The way you describe signals between time-frames implies that you believe the same TA market predictors can be used at different time frames (assuming no news); reliability of predictors is what is different.
Are the same predictors really applicable to all news-independent time-frames (ignoring increased variability)? Or are they similar, but with subtle differences (e.g. signals that work at 1H but not at M15).
Look left, As Lexys said, its a form of support/resistance. They either beat the past, or bounce off the past. But you must know the direction of the market. ( weekly 18SMA-9SMA) then look for entry below or above.
I dont give a sht what people say around here about ICT ( michael Huddleston) But he changed my entire outlook, my entire method of operation, the way I look at things. When you can look thru his BS, it makes everything so dang evident is gross.
Im not steering You to him, but If you want to learn the right way, Look him up. *ducks from the tomatoes
TA is the study of charts, and charts are mostly fractal, most of the time (I’m deliberately understating it).
I believe they are, for all everyday trading intents and purposes; yes.
It may be that someone here will disagree with me about that, but I have to say that I’ll be pretty surprised if anyone earning their living through daily trading disagrees with it.
Your question has pulled me up a little bit, and made me realise that something I’m taking as simply “factual” may actually be “opinion”, which is never a bad thing to reflect on.

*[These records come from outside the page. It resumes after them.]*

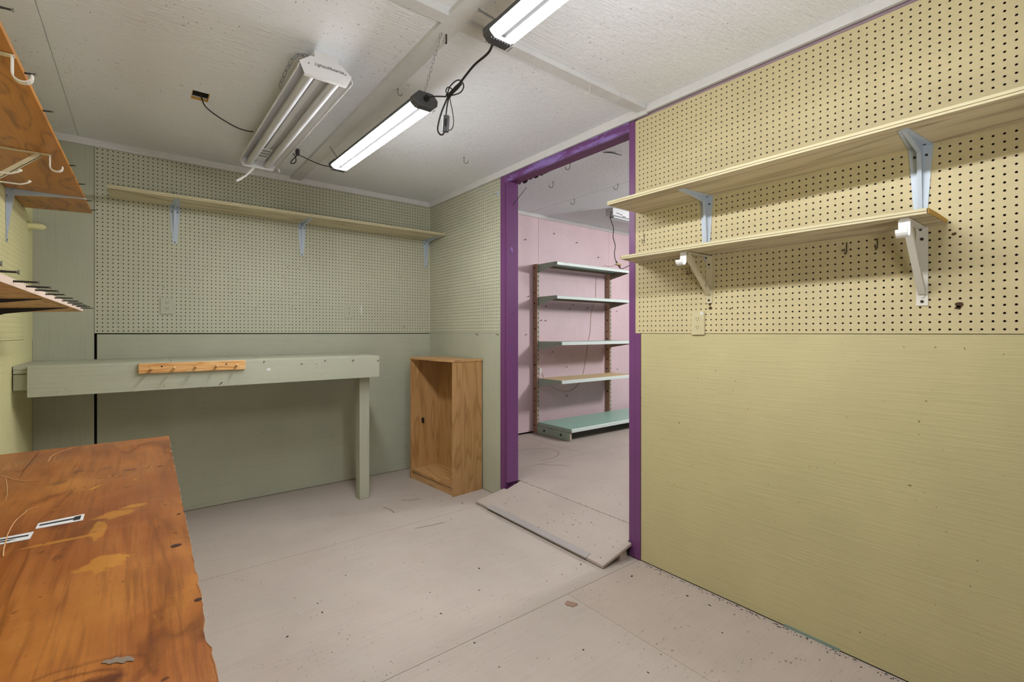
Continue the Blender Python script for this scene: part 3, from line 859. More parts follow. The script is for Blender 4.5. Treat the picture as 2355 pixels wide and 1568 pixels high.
# ---- wooden shelves on the near wall
sh = thing('wall_shelf.003', 'orange stained shelf with screws along its front edge on the pale yellow wall', 'shelf', (XL, 2, 1.91))
MB().prism([(XL + .004, 3.688, 1.915), (-.225, 3.643, 1.915), (-.262, .6, 1.915), (XL + .004, .6, 1.915)], (0, 0, .016)).build('board', 'orange', sh)
MB().prism([(-.225, 3.643, 1.9155), (-.262, .6, 1.9155), (-.262, .6, 1.9305), (-.225, 3.643, 1.9305)], (.0014, 0, 0)).build('front_edge', 'orange', sh)
for y, l in ((1.47, .030), (1.80, .020), (2.07, .022), (2.68, .018), (2.99, .022), (3.34, .02), (3.58, .022)):
    x = -.225 - (3.643 - y) * .01216
    screw(sh, (x, y, 1.923), (x + l + .004, y, 1.926))
# metal bracket at its far end
stamped_bracket(sh, (XL + .001, 3.255, 1.9145), (1, 0, 0), .255, .285, .022, .010)
rod_bracket(sh, XL + .001, 2.534, 1.9145, .24, .232, n=1, mat='cream_metal', hookmat='white_metal', w=.011)
rod_bracket(sh, XL + .001, 1.682, 1.9145, .24, .258, n=1, mat='cream_metal', hookmat='white_metal', w=.011)

sh = thing('wall_shelf.004', 'raw pine shelf edged with a row of screws on the pale yellow wall', 'shelf', (XL, 1.8, 1.33))
MB().prism([(XL + .004, 3.035, 1.318), (-.22, 3.035, 1.330), (-.22, .5, 1.330), (XL + .004, .5, 1.318)], (0, 0, .0165)).build('board', 'raw', sh)
MB().prism([(-.2198, 3.035, 1.3305), (-.2198, .5, 1.3305), (-.2198, .5, 1.3465), (-.2198, 3.035, 1.3465)], (.0012, 0, 0)).build('front_edge', 'raw_edge', sh)
for y in (1.099, 1.244, 1.474, 1.62, 1.743, 1.913, 2.098, 2.275, 2.431, 2.574, 2.737, 2.913):
    screw(sh, (-.2195, y, 1.341), (-.1755 + random.uniform(-.002, .002), y + random.uniform(-.004, .004), 1.341 + random.uniform(-.001, .001)))
for y in (1.934, 2.555):
    mb = MB().prism([(XL + .004, y - .002, 1.317), (-.228, y - .002, 1.3285), (-.228, y - .002, 1.3265), (-.40, y - .002, 1.300), (XL + .004, y - .002, 1.26)], (0, .004, 0))
    mb.box(XL + .001, XL + .004, y - .012, y + .012, 1.10, 1.317)
    mb.build('bracket', 'steel', sh)


def rod_hook_thing(name, label, y, z, length, group=None):
    t = thing(name, label, 'hook', (XL, y, z), group)
    p = [(XL + .003, y, z), (XL + length - .03, y, z), (XL + length - .02, y, z + .0015), (XL + length - .004, y, z + .010), (XL + length, y, z + .014)]
    MB().tube(p, .0032, 8).build('rod', 'white_metal', t)
    c = Vector(p[-1])
    MB().tube([c + Vector((-.004, 0, -.003)), c + Vector((-.002, 0, 0)), c + Vector((.002, 0, .003)), c + Vector((.004, 0, .005))], .004, 8, radii=[.0035, .005, .005, .003]).build('tip', 'white_metal', t)
    MB().box(XL + .0005, XL + .003, y - .012, y + .012, z - .012, z + .018).build('back_plate', 'white_metal', t)


rod_hook_thing('peg_rod', 'white metal hook rod near the white shelf bracket under the orange shelf', 2.2, 1.742, .195)
rod_hook_thing('peg_rod', 'white metal hook rod in front of the grey steel bracket under the orange shelf', 2.6, 1.80, .164)

# broken stub of dowel
t = thing('dowel_stub', 'broken yellow painted wood stub sticking out of the pale yellow wall', 'wood stub', (XL, 3.80, 1.835))
MB().tube([(XL + .002, 3.80, 1.835), (XL + .03, 3.80, 1.836), (XL + .062, 3.80, 1.834), (XL + .074, 3.803, 1.832)], .02, 9, radii=[.019, .019, .017, .006]).build('stub', 'pale_yellow', t)
MB().tube([(XL + .0005, 3.80, 1.835), (XL + .006, 3.80, 1.835)], .026, 10).build('paint_collar', 'pale_yellow', t)


# ---- lit LED shop lights
def led_light(name, label, x, ya, za, yb, zb):
    """linkable LED fixture, ya end nearer the viewpoint"""
    t = thing(name, label, 'light', (x, (ya + yb) / 2, (za + zb) / 2), 'lit linkable ceiling lights')
    a = Vector((x, ya, za)); b = Vector((x, yb, zb)); d = (b - a).normalized(); s = Vector((1, 0, 0)); up = d.cross(s) * -1
    if up.z < 0: up = -up
    hw = .053

    def prof(scale=1.0, top=.032, low=-.004):
        pts = [(-hw, low), (-hw * 1.0, .010), (-hw * .55, top), (hw * .55, top), (hw * 1.0, .010), (hw, low)]
        return pts
    P = [a + s * u + up * v for u, v in prof()]
    MB().prism(P, b - a).build('housing', 'charcoal', t)
    MB().prism([a + s * u + up * v for u, v in ((-.0085, -.0045), (.0085, -.0045), (.0085, -.012), (-.0085, -.012))], b - a).build('centre_strip', 'strip_black', t)  # added black strip, keeps the gap between lit diffusers from burning out
    for sx in (-.0295, .0295):
        ring = [(sx + .0212 * math.cos(k * PI / 8 + PI), -.003 + .021 * math.sin(k * PI / 8 + PI)) for k in range(9)]
        MB().prism([a + d * .004 + s * u + up * v for u, v in ring], (b - a) - d * .008).build('diffuser', 'led', t)
    for e, dd in ((a, -d), (b, d)):
        cap = [(-hw - .003, .012), (-hw * .6, .036), (hw * .6, .036), (hw + .003, .012), (hw + .001, -.010), (hw * .62, -.026), (-hw * .62, -.026), (-hw - .001, -.010)]
        c = MB().prism([e + s * u + up * v for u, v in cap], dd * .040).build('end_cap', 'charcoal', t, bevel=.003)
        for k in range(9):
            u = -.044 + k * .011
            MB().prism([e + s * (u + q) + up * w + dd * .004 for q, w in ((-.0012, -.0262), (.0012, -.0262), (.0012, -.0275), (-.0012, -.0275))], dd * .033).build('rib', 'charcoal', c)
        MB().tube([e + dd * .040 + up * .008, e + dd * .048 + up * .008], .013, 12).build('socket', 'black', c)
    return t


led_light('shop_light', 'lit twin strip LED light hanging beside the unlit fluorescent fixture', .94, 1.825, 2.202, 2.880, 2.233)
led_light('shop_light', 'lit twin strip LED light nearest the viewpoint, cut off by the picture edge', .94, .17, 2.232, 1.250, 2.217)


def chain(name, label, a, b, link=.020, r=.0009, mat='zinc', w=.0042, group='thin hanging chains'):
    a = Vector(a); b = Vector(b); d = b - a; L = d.length; d.normalize()
    n = max(2, int(L / (link * .8))); st = L / n
    s = d.cross(Vector((0.3, 1, .1))).normalized(); q = d.cross(s)
    t = thing(name, label, 'chain', a, group)
    for i in range(n):
        c = a + d * (st * (i + .5)); v = s if i % 2 else q; h = link * .5
        p = [c + d * (h - w) + v * 0 + (d * math.sin(k) * w + v * math.cos(k) * w) for k in [PI * j / 4 for j in range(5)]]
        p += [c - d * (h - w) - (d * math.sin(k) * w + v * math.cos(k) * w) for k in [PI * j / 4 for j in range(5)]]
        MB().tube(p, r, 5, closed=True).build('chain_link', mat, t)
    return t


chain('hanging_chain', 'thin chain holding the doorway side end of the middle LED light', (.936, 1.641, 2.427), (.94, 1.80, 2.243), group=None)
chain('hanging_chain', 'short pale chain at the end of the middle LED light nearest the back wall', (.944, 3.09, 2.412), (.94, 2.90, 2.272), group=None)
chain('hanging_chain', 'thin chain behind the LED light that leaves the picture at the top', (.972, 1.44, 2.410), (.925, 1.262, 2.258), group=None)


def cup_hook(name, label, x, y, z, s=1.0, ang=0.0, mat='steel', group=None, cat='hook'):
    t = thing(name, label, cat, (x, y, z), group)
    ca, sa = math.cos(ang), math.sin(ang); r = .012 * s
    pts = [(0, 0), (0, -.022 * s)] + [(r - r * math.cos(k), -.022 * s - r * math.sin(k)) for k in [PI * j / 8 for j in range(1, 9)]] + [(2 * r, -.018 * s)]
    MB().tube([(x + u * ca, y + u * sa, z + v) for u, v in pts], .0014 * s, 6).build('hook_wire', mat, t)
    MB().tube([(x, y, z), (x, y, z - .002)], .004 * s, 8).build('collar', mat, t)
    return t


A1 = -math.radians(38)
cup_hook('ceiling_hook', 'small dark hook in the ceiling close to the lower edge of the middle LED light', 1.199, 2.772, ZC, 1.0, A1 + PI)
cup_hook('ceiling_hook', 'small dark hook in the ceiling between the middle LED light and the door frame', 1.75, 2.774, ZC, 1.2, A1)
cup_hook('ceiling_hook', 'bent rusty hook in the ceiling between the two fixtures', .983, 2.159, ZC - .02, .9, A1 + .5)
cup_hook('ceiling_hook', 'white hook on the ceiling batten nearest the LED light', 1.347, 1.567, ZC - .022, .9, A1 + 1.2, 'white_metal')
cup_hook('ceiling_hook', 'white hook on the ceiling batten nearer the doorway wall', 1.692, 1.56, ZC - .022, 1.2, A1 + PI, 'white_metal')
for (x, y, l) in ((2.632, 2.631, 'wire hook in the pink room ceiling just inside the door header'), (2.842, 3.049, 'wire hook in the pink room ceiling above the purple jamb side'),
                  (3.379, 3.317, 'wire hook in the pink room ceiling nearest the pink wall'), (3.337, 2.739, 'wire hook in the pink room ceiling above the hanging cord')):
    cup_hook('ceiling_hook', l, x, y, ZC2, 1.5, A1 + PI)
t = thing('ceiling_screw', 'dark eye screw in the ceiling batten corner beside a chain', 'screw', (.915, 1.62, 2.40))
MB().tube([(.955, 1.645, 2.415), (.957, 1.648, 2.385)], .003, 8).tube([(.957, 1.648, 2.384), (.952, 1.643, 2.378)], .004, 8).build('shank', 'steel', t)

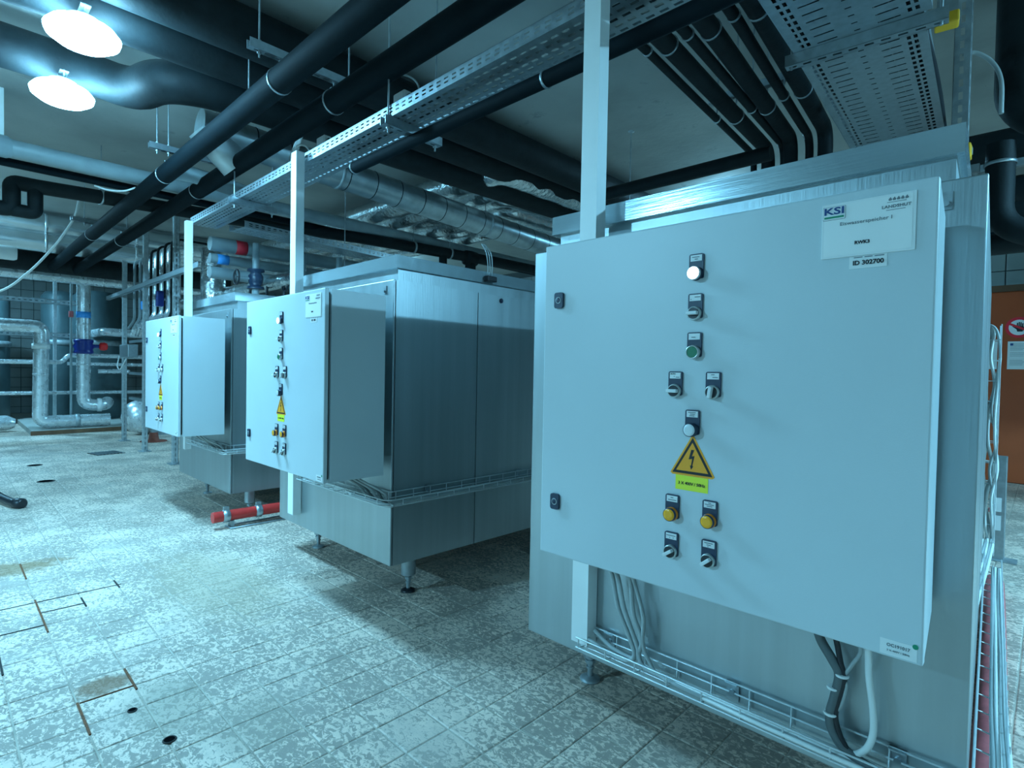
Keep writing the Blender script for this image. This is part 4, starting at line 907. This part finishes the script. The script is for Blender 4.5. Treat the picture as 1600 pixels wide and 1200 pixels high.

However, that’s certainly what I believe.
They might play better in a $200 STT than they do in a $5 STT, but they’re playing with the same pack of cards.
Now, keep in mind, Not only News can sway a currency to shift, At ANY time, the swing can be significant to one side or another. Once You understand there are many many influences that pertain to Forex, time frames wont be an issue. To be honest, Ive seen many of great swings when there is Zero news for the day. Those also tend to be the days you can make many pips. When a pair is consolidating, is when the danger lurks, because Price hates to be honest, and noone makes money on a non moving pair.